All that pressure finally paid off when super-sub Ben Watson powered a header past Joe Hart, which gave Wigan the lead in the 91st minute. City were left with no time to regroup and it were the underdogs – Wigan Athletic who lifted the FA Cup trophy. It was their first ever major trophy in their 81 years of history.

The win definitely put huge smiles on the supporters’ faces. Although it is tough to say whether those smiles will remain on their faces for a long time. Many people believed that last week’s defeat at home to Swansea was the final nail in Wigan’s coffin. But as we have seen in the past couple of Premier League seasons, if there is one team that loves a dramatic finish to the season, it’s Wigan. They avoided relegation at the very end of the last two seasons of the EPL in dramatic fashion.

Wigan now have to travel to the Emirates stadium in their final away game of the season where they face Arsenal in a crunch tie on Tuesday night. They go to Arsenal knowing that anything less than a victory will guarantee their relegation from the Premier League. They will need to win at the Emirates if they want any kind of realistic chance of surviving. But it’s not going to be easy as Arsenal will be hungry for maximum points in a bid to qualify for next year’s Champions League.

If Wigan does manage to win at Arsenal, they will still have a job at hand when they host Aston Villa on the last day of the season. Villa themselves are battling for survival and are just 5 points ahead of Wigan, having played a game more.

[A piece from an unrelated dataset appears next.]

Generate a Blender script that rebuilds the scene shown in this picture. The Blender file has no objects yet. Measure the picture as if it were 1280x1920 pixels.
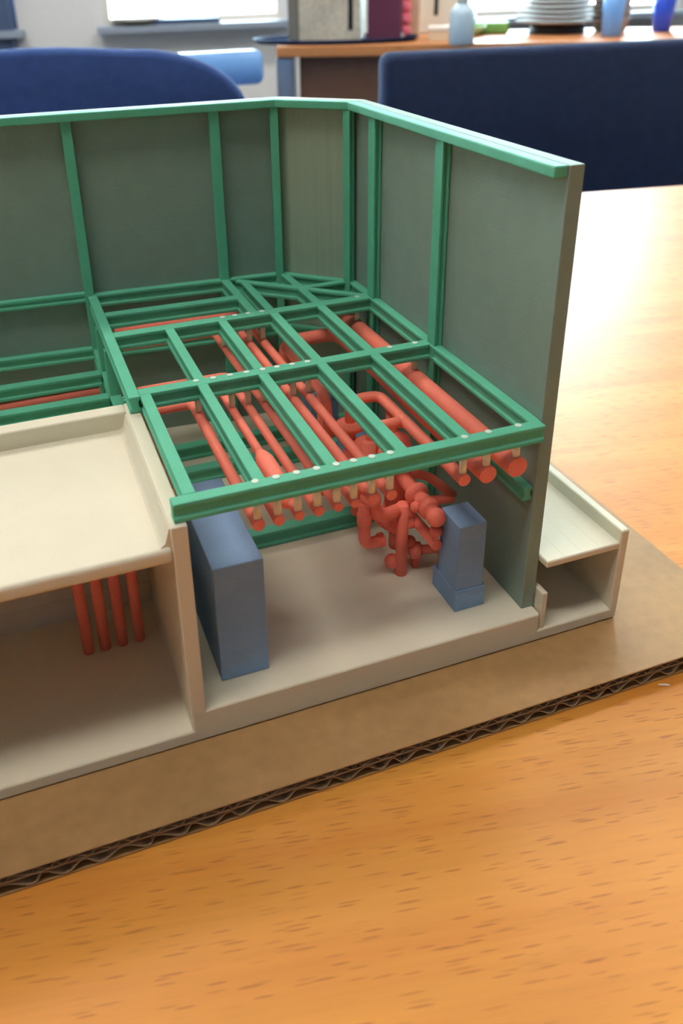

It will prove to be a cracker of a match, at least for the neutrals. A nail biting fight to the finish.

Wigan can take a lot of positives into these final two games. First and most importantly being their FA Cup triumph against City. They will depend heavily on their young and talented stars such as Callum McMananman, James McArthur, James McCarthy, Ben Watson along with the experience of players like Jordi Gomez, Shaun Maloney, Arouna Kone and Gary Caldwell, amongst a few. But there will be one man who will be key to Wigan’s survival, their manager, Roberto Martinez. He showed the Wigan fans that he is the man for the job by guiding them to Premier League survival in the last two years.

One of the Premier League’s best managers, in my books, Martinez has shown his managerial talents right from the time he was at Swansea, where he turned pennies into gold coins. He will undoubtedly be the integral part of Wigan’s story if they do manage to survive. With Martinez likely to leave, come season’s end, he will know that there is still a big job to do.

The Premier League is like a jungle and survival is the key for Wigan. They will need to find the luck, the commitment and the hunger to win these next two games. A miracle is what they need and their fans will be hoping and praying for one. “We believe”, will be the cry of the fans. Can they survive again? We would soon know.